AIM: Only the lines from the start of the material through the line containing "def hex_clip(x, z): zl" are to be extracted, exactly as they appear.
# # # # #
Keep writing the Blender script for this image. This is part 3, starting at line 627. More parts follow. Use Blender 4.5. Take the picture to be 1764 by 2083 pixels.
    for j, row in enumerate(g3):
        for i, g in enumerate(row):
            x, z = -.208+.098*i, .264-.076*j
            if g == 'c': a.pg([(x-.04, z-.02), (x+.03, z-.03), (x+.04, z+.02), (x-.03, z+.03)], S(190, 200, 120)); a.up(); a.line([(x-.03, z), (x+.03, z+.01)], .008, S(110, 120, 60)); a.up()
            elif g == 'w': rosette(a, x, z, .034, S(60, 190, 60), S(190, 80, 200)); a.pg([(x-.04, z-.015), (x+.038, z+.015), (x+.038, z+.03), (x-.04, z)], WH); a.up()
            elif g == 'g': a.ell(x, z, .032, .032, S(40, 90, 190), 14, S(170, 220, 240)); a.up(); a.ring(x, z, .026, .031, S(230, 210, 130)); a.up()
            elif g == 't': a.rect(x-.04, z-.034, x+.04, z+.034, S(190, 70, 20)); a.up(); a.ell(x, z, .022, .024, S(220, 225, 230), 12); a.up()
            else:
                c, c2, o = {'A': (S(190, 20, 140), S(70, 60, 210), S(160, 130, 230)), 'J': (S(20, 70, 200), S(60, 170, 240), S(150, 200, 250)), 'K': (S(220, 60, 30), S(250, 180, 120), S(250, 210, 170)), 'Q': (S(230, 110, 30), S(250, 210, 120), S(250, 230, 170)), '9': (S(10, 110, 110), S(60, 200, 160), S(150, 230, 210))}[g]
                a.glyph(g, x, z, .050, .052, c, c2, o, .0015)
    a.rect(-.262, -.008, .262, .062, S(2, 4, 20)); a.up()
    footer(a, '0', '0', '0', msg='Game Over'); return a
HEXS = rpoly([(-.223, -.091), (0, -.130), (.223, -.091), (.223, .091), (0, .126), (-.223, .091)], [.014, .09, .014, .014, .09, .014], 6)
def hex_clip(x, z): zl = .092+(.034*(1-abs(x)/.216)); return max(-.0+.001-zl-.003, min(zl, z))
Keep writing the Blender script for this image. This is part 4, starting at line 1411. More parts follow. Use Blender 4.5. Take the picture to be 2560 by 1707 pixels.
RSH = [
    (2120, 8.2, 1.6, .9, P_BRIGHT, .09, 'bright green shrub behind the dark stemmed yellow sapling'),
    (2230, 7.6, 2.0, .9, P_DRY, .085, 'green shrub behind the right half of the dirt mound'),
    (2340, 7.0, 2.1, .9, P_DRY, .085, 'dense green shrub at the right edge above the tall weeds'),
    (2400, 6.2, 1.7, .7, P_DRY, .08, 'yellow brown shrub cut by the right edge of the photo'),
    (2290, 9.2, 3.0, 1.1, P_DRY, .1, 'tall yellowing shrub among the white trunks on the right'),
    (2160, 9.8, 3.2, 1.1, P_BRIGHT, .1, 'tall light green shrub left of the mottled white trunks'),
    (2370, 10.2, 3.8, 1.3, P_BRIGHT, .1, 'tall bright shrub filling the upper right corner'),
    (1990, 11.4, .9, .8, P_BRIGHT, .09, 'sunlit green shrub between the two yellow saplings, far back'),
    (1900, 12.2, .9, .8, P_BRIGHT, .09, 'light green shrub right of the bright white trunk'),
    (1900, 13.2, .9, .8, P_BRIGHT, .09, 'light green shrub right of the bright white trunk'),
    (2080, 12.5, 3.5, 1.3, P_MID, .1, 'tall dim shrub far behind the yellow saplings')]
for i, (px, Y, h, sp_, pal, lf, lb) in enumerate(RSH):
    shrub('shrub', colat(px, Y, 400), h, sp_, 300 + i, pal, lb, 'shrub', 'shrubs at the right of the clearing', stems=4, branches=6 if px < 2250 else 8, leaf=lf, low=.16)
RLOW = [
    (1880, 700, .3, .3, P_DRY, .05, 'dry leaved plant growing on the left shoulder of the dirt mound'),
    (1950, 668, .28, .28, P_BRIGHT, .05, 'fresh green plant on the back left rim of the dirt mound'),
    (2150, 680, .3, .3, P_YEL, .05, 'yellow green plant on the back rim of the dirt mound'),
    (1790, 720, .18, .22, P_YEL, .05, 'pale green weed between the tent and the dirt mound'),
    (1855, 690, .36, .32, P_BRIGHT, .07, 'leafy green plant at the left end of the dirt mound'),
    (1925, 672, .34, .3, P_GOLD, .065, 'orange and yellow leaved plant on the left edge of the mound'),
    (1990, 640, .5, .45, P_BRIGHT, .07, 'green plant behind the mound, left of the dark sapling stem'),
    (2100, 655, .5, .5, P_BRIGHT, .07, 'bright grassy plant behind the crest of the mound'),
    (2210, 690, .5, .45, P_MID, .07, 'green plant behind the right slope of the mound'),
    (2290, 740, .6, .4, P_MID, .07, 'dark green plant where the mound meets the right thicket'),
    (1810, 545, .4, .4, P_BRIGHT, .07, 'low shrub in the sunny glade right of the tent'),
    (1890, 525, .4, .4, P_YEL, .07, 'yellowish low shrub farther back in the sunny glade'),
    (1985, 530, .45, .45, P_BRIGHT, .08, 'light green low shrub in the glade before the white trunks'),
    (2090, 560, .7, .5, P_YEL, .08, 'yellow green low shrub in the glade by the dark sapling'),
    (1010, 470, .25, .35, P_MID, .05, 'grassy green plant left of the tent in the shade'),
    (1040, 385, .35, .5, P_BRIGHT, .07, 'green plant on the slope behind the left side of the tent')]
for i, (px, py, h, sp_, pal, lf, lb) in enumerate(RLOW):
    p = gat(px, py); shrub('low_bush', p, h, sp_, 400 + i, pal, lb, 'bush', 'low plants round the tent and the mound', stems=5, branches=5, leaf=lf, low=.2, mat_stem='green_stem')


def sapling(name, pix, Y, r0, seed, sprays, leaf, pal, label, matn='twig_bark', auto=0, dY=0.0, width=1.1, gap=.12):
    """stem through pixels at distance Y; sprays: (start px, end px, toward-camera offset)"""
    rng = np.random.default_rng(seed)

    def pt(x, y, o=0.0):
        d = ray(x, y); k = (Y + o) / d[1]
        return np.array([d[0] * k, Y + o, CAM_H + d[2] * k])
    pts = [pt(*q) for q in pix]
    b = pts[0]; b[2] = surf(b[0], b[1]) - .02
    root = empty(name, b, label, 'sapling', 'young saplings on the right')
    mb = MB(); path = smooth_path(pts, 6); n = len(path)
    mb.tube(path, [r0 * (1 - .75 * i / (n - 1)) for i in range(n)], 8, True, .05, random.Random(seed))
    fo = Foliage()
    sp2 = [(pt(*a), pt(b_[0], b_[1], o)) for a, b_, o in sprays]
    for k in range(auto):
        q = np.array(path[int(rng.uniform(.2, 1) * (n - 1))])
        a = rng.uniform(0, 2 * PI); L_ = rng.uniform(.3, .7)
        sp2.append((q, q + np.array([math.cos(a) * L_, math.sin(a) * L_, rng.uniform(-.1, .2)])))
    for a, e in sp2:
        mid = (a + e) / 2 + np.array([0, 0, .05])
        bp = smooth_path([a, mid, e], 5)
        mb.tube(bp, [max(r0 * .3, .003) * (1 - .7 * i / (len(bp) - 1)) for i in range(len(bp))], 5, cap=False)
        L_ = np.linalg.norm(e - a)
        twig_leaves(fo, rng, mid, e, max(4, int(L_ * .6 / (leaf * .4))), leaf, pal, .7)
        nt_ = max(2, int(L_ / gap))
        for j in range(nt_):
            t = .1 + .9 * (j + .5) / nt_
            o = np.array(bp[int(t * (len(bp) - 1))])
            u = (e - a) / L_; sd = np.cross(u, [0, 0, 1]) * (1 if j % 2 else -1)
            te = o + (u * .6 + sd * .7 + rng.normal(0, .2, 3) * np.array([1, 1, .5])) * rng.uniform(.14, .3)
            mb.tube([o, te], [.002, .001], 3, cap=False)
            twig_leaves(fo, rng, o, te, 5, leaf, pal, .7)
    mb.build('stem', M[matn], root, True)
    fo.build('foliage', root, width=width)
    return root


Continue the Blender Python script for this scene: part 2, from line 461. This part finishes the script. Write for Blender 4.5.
# # # # #
THE RESPONSE:
Keep writing the Blender script for this image. This is part 3, starting at line 627. More parts follow. Use Blender 4.5. Take the picture to be 1764 by 2083 pixels.
    for j, row in enumerate(g3):
        for i, g in enumerate(row):
            x, z = -.208+.098*i, .264-.076*j
            if g == 'c': a.pg([(x-.04, z-.02), (x+.03, z-.03), (x+.04, z+.02), (x-.03, z+.03)], S(190, 200, 120)); a.up(); a.line([(x-.03, z), (x+.03, z+.01)], .008, S(110, 120, 60)); a.up()
            elif g == 'w': rosette(a, x, z, .034, S(60, 190, 60), S(190, 80, 200)); a.pg([(x-.04, z-.015), (x+.038, z+.015), (x+.038, z+.03), (x-.04, z)], WH); a.up()
            elif g == 'g': a.ell(x, z, .032, .032, S(40, 90, 190), 14, S(170, 220, 240)); a.up(); a.ring(x, z, .026, .031, S(230, 210, 130)); a.up()
            elif g == 't': a.rect(x-.04, z-.034, x+.04, z+.034, S(190, 70, 20)); a.up(); a.ell(x, z, .022, .024, S(220, 225, 230), 12); a.up()
            else:
                c, c2, o = {'A': (S(190, 20, 140), S(70, 60, 210), S(160, 130, 230)), 'J': (S(20, 70, 200), S(60, 170, 240), S(150, 200, 250)), 'K': (S(220, 60, 30), S(250, 180, 120), S(250, 210, 170)), 'Q': (S(230, 110, 30), S(250, 210, 120), S(250, 230, 170)), '9': (S(10, 110, 110), S(60, 200, 160), S(150, 230, 210))}[g]
                a.glyph(g, x, z, .050, .052, c, c2, o, .0015)
    a.rect(-.262, -.008, .262, .062, S(2, 4, 20)); a.up()
    footer(a, '0', '0', '0', msg='Game Over'); return a
HEXS = rpoly([(-.223, -.091), (0, -.130), (.223, -.091), (.223, .091), (0, .126), (-.223, .091)], [.014, .09, .014, .014, .09, .014], 6)
def hex_clip(x, z): zl = .092+(.034*(1-abs(x)/.216)); return max(-.0+.001-zl-.003, min(zl, z))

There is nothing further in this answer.